Gli investigatori non hanno dubbi. Il mandante dell’omicidio di Salvatore Sciacchitano, detto Mirko, freddato come un boss il 3 ottobre scorso in via della Conciliazione, alla Guadagna, a Palermo, è Salvatore Profeta, 70 anni, scarcerato eccellente. Dal 2011 era tornato in libertà dopo 18 anni di reclusione e la revisione del processo sulla strage di via D’Amelio che lo aveva scagionato. Lo scorso 12 novembre era tornato in carcere nell’ambito dell’operazione Stirpe della Polizia, che aveva smantellato il mandamento di Santa Maria di Gesù, uno dei più potenti di Palermo. E proprio nel penitenziario è stato raggiunto dalla nuova ordinanza di custodia cautelare eseguita dai carabinieri del Ros e del Comando provinciale di Palermo nell’ambito del seguito dell’operazione Torre dei Diavoli, che lo scorso 11 dicembre aveva portato all’arresto di sei persone, documentando la riorganizzazione di Cosa nostra.

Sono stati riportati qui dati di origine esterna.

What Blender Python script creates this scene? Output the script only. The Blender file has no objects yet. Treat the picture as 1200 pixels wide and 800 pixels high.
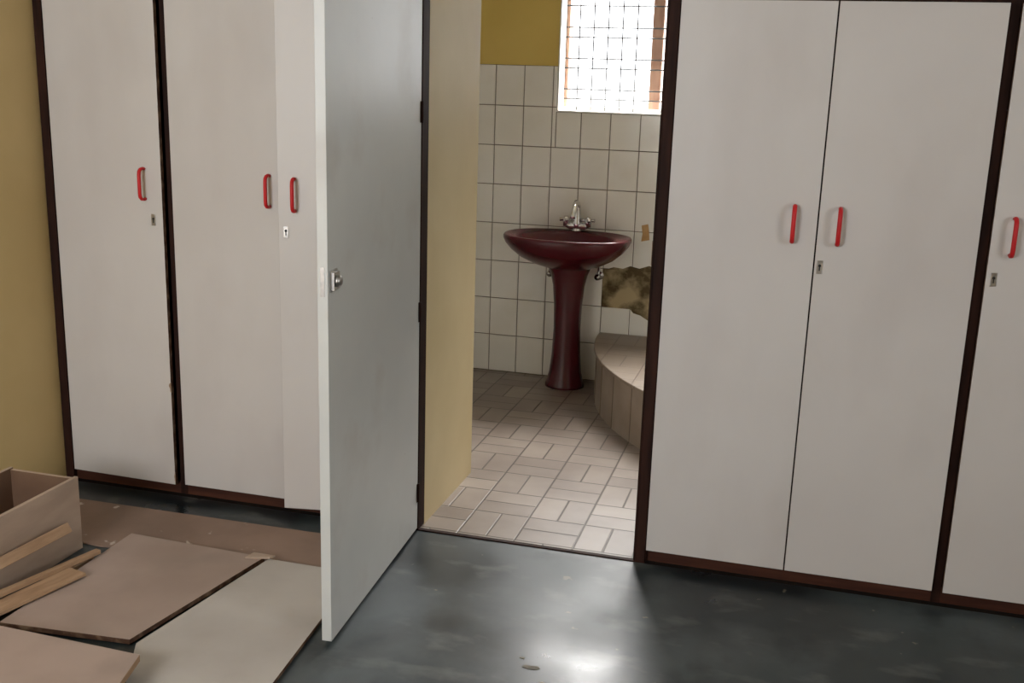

Destinatari dei provvedimenti, emessi dal gip di Palermo su richiesta della Direzione distrettuale antimafia, anche il figlio di Profeta, Antonino, 26 anni, e il genero Francesco Pedalino, 37, ritenuti gli esecutori materiali. Il gip ha inoltre convalidato i fermi dell’11 dicembre scorso nei confronti di Giuseppe Greco, Natale Giuseppe Gambino, Gabriele Pedalino, Domenico Ilardi, Lorenzo Scarantino e Francesco Urso. Nel corso dell’indagine è emerso che Salvatore Profeta aveva rifiutato ogni candidatura alle cariche elettive della famiglia di Santa Maria di Gesù sia per l’età avanzata, sia, verosimilmente, per la sua parentela con il pentito Vincenzo Scarantino. In ogni caso avrebbe rappresentato per il boss Giuseppe Greco una sorta di consigliori in virtù della sua autorevolezza criminale.
Antonino Profeta, invece, è stato indicato dagli investigatori come il figlioccio di Giuseppe Greco che l’avrebbe scelto come proprio rappresentante particolare. Tale ruolo, non previsto formalmente nella gerarchia mafiosa, avrebbe consentito al giovane uomo d’onore di interloquire direttamente con altri affiliati, svincolato dagli obblighi e dalle limitazioni tipiche derivanti dalla posizione di soldato e testimonia la grande considerazione in cui era tenuto all’interno dell’organizzazione. Infine Francesco Pedalino sarebbe stato recentemente designato capodecina, ponendo addirittura alle sue dipendenza uomini d’onore ben più anziani. «Antonino Profeta e Francesco Pedalino. come pure il figlio Gabriele – dicono gli investigatori – rappresentano le nuove leve della famiglia che operavano sotto il controllo dei vertici di cui riscuotevano ampia fiducia».